In the 1970 elections Allende received the largest share of the popular vote (36%), but only barely, because the much larger percentage (64%) of the electorate opposed to him was split between a right-wing coalition (35%, only 1.4% lower than Allende’s share!) and a center coalition (28%). Since Allende had obtained only a plurality rather than a majority of votes, his election required confirmation by Congress, which did confirm him in return for a series of constitutional amendments guaranteeing freedom of the press and other freedoms. Despite the unthreatening personality and history of behavior of Allende himself, his election immediately provoked an unsuccessful attempt by the U.S. government to muster Chilean congressional support for rejecting his confirmation, and also provoked the emigration of the family of one of my Chilean friends who didn’t care to wait and see what policies Allende would implement. Why was the election of that gentle moderate as president greeted with such a strong negative reaction?
The reason was Allende’s and his party coalition’s declared goal of bringing Marxist government to Chile: a prospect that horrified the Chilean right-wing and centrists, the Chilean armed forces, and the U.S. government. Today, decades after the collapse of the Soviet Union and the end of the Cold War, my younger readers who were not alive during the 1940’s, 1950’s, and 1960’s cannot imagine why those powerful constituencies were so adamant that a Marxist government in Chile had to be forestalled by any means. The explanation begins with the fact that, after World War Two, the Soviet Union embarked on a policy of world domination and developed its own atomic bombs, hydrogen bombs, and intercontinental ballistic missiles. It attempted to strangle
democratic West Berlin in 1948 by closing all road access. It carried out brutal communist take-overs and bloody crushings of revolts in Czechoslovakia, East Germany, Hungary, and Poland. It established dictatorships propped up by Soviet troops in those and other Eastern European countries.

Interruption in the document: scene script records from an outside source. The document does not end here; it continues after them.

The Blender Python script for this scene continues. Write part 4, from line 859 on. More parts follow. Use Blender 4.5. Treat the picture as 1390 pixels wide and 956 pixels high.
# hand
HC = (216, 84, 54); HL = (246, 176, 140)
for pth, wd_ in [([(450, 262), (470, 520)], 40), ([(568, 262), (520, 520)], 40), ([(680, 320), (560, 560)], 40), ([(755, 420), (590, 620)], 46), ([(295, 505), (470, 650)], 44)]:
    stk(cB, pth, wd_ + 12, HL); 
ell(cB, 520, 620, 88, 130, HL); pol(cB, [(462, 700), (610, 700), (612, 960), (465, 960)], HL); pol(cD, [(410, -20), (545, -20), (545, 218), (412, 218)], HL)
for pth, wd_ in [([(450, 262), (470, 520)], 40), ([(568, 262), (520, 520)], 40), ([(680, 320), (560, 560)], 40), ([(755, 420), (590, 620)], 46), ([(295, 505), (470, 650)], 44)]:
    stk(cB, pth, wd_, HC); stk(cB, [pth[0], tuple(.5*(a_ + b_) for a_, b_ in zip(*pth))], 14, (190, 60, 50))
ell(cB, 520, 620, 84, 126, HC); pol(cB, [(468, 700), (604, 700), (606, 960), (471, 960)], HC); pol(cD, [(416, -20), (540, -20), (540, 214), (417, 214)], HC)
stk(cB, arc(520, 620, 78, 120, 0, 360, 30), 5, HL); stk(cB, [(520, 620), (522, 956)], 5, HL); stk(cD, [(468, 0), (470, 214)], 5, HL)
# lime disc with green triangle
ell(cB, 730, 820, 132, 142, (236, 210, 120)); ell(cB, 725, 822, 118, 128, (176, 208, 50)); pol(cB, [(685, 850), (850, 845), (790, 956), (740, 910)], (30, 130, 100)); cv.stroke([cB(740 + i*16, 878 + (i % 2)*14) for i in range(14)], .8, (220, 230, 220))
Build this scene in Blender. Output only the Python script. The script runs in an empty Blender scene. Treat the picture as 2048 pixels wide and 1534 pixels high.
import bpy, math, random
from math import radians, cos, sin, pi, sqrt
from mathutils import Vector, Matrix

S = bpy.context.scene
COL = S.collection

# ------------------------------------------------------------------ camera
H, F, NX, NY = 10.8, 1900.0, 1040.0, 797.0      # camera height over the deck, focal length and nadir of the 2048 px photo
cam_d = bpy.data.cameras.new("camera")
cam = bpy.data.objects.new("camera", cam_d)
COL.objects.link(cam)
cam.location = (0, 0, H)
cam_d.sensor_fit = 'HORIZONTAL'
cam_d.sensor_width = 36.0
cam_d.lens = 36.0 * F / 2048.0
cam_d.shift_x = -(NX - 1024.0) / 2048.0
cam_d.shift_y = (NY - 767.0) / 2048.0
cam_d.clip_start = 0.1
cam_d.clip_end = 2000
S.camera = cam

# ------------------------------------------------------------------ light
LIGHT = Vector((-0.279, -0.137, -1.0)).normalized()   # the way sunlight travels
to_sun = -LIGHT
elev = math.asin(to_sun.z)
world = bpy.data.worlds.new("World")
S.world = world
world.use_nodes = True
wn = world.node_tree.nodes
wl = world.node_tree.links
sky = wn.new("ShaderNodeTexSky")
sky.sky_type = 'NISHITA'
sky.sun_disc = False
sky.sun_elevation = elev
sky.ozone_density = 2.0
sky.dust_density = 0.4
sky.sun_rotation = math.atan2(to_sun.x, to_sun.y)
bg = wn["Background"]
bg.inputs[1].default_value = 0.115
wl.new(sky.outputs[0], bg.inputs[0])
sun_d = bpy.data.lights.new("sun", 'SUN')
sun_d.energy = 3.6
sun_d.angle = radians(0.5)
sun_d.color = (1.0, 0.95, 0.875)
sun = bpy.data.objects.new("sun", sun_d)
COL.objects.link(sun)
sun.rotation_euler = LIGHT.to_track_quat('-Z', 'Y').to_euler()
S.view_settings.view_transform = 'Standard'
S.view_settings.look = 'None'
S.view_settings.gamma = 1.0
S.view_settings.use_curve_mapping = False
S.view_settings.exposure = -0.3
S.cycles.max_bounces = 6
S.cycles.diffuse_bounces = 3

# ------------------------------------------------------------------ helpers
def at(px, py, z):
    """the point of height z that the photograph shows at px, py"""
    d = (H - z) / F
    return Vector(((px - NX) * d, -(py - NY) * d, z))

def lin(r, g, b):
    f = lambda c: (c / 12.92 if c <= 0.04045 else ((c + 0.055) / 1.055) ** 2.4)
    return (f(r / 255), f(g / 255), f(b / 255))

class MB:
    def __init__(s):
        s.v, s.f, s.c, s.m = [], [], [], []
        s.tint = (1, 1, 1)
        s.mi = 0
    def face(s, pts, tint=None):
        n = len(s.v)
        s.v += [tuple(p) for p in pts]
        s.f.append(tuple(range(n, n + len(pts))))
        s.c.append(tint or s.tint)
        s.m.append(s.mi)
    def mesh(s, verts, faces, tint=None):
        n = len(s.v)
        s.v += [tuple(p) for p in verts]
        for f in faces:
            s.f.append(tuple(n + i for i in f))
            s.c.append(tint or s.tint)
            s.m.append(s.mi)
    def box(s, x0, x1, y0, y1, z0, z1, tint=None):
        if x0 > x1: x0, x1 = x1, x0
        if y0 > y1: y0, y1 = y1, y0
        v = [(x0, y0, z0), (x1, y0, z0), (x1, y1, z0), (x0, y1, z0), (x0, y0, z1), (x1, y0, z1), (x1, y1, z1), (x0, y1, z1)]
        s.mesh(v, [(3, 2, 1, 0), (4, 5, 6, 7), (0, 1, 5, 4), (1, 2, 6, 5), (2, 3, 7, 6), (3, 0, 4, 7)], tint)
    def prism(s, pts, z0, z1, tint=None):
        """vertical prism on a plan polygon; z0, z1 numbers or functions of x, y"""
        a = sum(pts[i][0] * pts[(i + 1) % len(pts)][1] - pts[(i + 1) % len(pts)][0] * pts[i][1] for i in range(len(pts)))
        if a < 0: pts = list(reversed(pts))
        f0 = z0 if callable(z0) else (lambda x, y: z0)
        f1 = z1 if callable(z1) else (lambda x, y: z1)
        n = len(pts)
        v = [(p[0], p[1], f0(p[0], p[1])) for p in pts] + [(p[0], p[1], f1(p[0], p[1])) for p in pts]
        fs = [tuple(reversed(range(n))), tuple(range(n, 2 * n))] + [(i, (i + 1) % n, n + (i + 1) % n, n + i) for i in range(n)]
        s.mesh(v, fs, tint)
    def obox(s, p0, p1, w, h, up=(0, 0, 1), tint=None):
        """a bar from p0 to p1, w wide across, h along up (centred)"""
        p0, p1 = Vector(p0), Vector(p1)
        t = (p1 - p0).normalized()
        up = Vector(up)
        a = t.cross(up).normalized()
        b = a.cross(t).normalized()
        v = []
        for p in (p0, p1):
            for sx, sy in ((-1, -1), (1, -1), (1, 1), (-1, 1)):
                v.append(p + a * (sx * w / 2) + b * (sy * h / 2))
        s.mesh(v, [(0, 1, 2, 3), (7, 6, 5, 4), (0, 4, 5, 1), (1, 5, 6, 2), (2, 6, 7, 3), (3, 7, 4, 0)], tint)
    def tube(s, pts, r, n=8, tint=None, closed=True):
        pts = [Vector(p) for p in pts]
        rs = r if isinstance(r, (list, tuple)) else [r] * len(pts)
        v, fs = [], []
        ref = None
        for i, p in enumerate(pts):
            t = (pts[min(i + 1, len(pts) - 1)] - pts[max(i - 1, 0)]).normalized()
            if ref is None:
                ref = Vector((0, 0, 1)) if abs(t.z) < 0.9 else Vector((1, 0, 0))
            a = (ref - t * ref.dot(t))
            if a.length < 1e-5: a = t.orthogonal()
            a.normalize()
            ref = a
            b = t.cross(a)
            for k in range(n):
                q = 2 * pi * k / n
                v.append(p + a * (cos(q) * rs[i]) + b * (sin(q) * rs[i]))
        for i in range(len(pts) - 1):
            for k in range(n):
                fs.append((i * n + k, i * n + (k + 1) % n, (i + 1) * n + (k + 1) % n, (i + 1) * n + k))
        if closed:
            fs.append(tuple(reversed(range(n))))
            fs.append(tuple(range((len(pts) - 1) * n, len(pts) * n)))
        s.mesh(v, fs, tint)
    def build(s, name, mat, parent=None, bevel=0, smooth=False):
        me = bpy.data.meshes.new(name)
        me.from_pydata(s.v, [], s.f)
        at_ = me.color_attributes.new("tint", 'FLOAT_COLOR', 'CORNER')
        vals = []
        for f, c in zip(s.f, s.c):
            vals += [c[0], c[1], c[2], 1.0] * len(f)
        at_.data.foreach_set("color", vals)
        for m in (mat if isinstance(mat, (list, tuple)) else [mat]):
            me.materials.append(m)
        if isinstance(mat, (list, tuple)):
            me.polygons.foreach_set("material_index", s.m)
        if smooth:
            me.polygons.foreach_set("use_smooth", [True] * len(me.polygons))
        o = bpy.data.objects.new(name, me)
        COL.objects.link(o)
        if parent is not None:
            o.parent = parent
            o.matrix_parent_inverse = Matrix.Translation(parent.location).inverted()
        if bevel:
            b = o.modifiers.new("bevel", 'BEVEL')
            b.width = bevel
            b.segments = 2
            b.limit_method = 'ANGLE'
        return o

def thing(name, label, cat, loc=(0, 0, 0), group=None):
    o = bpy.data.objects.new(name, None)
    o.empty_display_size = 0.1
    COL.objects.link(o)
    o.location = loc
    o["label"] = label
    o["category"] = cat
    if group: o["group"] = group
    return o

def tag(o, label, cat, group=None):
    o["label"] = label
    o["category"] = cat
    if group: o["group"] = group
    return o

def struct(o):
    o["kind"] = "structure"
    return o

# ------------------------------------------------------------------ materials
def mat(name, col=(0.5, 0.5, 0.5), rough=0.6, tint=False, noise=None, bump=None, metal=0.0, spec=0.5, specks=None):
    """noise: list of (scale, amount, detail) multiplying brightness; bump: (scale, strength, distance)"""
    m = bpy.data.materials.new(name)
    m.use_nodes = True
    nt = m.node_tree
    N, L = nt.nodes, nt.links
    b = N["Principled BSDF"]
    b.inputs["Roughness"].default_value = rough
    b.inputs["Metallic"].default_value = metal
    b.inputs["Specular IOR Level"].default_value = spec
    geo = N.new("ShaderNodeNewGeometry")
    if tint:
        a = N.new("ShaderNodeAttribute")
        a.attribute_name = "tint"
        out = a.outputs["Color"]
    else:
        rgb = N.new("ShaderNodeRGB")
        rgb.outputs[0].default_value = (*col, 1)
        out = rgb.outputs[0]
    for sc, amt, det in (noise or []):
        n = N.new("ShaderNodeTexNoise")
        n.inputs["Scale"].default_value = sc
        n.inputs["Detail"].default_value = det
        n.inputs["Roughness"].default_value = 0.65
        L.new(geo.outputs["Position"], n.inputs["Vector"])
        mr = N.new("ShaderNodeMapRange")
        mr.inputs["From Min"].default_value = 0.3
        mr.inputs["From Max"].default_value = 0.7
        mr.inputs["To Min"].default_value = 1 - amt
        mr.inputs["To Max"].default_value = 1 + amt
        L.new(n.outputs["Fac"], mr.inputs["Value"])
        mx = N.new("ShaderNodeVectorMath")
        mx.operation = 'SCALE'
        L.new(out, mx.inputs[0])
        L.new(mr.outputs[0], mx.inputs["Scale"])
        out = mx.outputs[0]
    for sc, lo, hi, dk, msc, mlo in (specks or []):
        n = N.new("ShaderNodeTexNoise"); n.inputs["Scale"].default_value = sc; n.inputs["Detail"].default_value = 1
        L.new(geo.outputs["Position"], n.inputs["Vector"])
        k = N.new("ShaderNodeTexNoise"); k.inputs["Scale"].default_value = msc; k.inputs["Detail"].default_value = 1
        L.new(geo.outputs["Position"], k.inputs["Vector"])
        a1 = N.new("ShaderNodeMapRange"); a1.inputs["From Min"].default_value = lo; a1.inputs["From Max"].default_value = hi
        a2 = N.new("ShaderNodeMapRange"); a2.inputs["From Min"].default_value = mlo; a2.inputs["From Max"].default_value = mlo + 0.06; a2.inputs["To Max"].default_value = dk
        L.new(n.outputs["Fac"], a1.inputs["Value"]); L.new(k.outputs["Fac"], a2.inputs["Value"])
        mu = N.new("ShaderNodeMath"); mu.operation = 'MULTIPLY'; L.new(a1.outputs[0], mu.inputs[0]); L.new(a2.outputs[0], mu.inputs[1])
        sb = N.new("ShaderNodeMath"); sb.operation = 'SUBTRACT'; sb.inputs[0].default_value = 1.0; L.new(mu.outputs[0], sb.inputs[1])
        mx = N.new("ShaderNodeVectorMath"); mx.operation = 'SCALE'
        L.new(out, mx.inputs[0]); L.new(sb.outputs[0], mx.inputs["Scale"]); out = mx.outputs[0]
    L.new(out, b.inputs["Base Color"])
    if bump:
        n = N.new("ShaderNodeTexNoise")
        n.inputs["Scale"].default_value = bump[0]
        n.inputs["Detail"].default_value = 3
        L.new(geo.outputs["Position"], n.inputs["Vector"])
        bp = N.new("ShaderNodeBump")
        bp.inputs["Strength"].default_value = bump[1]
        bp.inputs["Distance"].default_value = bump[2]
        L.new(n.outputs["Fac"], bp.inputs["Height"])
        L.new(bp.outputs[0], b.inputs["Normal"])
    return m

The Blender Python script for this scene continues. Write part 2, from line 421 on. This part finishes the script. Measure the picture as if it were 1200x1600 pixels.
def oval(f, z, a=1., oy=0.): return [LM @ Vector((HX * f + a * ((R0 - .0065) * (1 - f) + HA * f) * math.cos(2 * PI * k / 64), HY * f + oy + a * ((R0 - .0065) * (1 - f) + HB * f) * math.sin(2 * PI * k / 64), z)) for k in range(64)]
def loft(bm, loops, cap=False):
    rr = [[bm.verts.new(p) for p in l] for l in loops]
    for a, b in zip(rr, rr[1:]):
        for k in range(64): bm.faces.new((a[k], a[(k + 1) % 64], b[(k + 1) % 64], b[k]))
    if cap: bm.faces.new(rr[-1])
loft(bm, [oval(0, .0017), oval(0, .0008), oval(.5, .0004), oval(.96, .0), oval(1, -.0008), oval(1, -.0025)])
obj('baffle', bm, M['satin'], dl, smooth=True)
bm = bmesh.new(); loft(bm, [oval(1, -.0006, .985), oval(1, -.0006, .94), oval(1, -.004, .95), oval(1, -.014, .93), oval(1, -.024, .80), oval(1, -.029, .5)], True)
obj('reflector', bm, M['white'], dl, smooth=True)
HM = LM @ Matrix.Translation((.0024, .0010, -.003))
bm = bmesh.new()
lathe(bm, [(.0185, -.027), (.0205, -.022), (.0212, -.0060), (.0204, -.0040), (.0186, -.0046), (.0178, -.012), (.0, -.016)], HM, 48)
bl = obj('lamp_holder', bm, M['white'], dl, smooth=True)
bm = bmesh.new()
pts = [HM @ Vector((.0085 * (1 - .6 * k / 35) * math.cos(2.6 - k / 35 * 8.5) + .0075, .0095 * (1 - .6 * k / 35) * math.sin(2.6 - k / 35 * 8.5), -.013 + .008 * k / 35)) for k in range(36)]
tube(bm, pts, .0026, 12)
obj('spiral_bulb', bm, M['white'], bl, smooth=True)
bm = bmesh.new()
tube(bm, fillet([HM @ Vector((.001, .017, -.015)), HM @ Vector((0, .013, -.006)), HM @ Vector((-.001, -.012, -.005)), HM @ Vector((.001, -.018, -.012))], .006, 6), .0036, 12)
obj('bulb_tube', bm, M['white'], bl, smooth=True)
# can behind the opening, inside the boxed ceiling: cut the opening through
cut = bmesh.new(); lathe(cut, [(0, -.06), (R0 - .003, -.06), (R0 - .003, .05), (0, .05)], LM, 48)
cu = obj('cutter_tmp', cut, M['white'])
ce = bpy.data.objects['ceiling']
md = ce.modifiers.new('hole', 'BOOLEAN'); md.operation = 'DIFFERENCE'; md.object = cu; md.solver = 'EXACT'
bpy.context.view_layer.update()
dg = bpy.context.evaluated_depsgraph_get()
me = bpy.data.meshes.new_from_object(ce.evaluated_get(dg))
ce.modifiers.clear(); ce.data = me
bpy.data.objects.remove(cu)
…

Most dangerous of all, after Fidel Castro had installed a Marxist government in Cuba, Castro and Khrushchev began to station ballistic missiles to be armed with nuclear warheads in Cuba only 90 miles from the coast of the U.S. For one terrifying week in October 1962, seared unforgettably into the memories of all of us who were alive then and old enough to remember it, the world was closer to the brink of nuclear war than at any other time in history, before or since (Plate 4.2). Subsequent to the crisis, the gradual release of formerly classified information by both the U.S. and the Soviet Union made clear that we had been even closer to destruction than had been appreciated at the time. Unbeknownst to America’s military leaders then, who knew that at least 162 missiles had already been stationed in Cuba but who thought that the missiles’ nuclear warheads had not yet arrived, many of the warheads had actually already reached Cuba.
After the Cuban Missile Crisis, the Soviet Union responded by accelerating its programs to develop more powerful nuclear weapons and intercontinental ballistic missiles. The U.S. responded with the determination that never again would it tolerate the installation of a communist government in the Western Hemisphere. Any American president who failed to prevent such an installation would have been immediately impeached and removed from office for gross neglect of American interests, just as President Kennedy was warned that he would be impeached if he failed to get Soviet missiles out of Cuba. Beginning in the 1960’s, the U.S. also became preoccupied with communist threats in Vietnam and other Southeast Asian countries. The Chilean right, center, and armed forces were equally adamant that there would be no Marxist government in Chile, because they had seen what had happened to Cuba and to anti-Marxist Cubans after Castro had come to power. They wouldn’t tolerate that history repeating itself in Chile.